Milagre da esmola
Pobre não é caso de polícia, mas irmão que não teve a mesma sorte
Publicado
em
Lembro que, desde pequena, ouvia os mais velhos dizerem que dar esmola não era certo. Diziam que alimentava a preguiça e enchia a rua de miseráveis. Os governos repetiram isso tantas vezes que muita gente acreditou. E, no entanto, quando abro o Evangelho, está lá: dar esmolas é mandamento, faz parte da tradição cristã.
E quando você dá, não é apenas o outro que se abaixa para receber. Você também se curva, porque não tem nenhuma garantia de que aquele dinheiro, aquele pão, será usado como você imagina. É um exercício de confiança. Mais do que isso: de humildade. Quem somos nós para decidir o que é melhor para o pobre? Há quem queira tutelar até a fome dos outros, como se o pobre fosse sempre uma criança desorientada. Não acredito nisso. Acredito, sim, que quem doa precisa se colocar em posição de sujeição: não controlar, não julgar, apenas partilhar.
Os santos entenderam isso com uma clareza desconcertante. São Francisco de Assis beijava as feridas como quem toca a chaga de Cristo. Madre Teresa, entre os moribundos da Índia, dizia que eles lhe davam mais do que ela podia oferecer. A esmola, no fundo, nunca foi só sobre a moeda que cai da mão de quem dá. Sempre foi sobre a dignidade de quem recebe.

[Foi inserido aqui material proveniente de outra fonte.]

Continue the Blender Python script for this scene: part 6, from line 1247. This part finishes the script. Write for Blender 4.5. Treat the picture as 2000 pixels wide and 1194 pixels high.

E hoje, aqui no Brasil, quando vejo o padre Júlio Lancellotti ao lado dos miseráveis, penso que ele é um desses profetas incômodos que nos lembram da essência do Evangelho. Por isso é perseguido, por isso recebe ameaças: porque não se cansa de dizer, com a própria vida, que o pobre não é estorvo, não é caso de polícia, não é estatística. É irmão.
Dar esmolas pode não mudar o mundo, mas muda a gente. E talvez seja esse o verdadeiro milagre.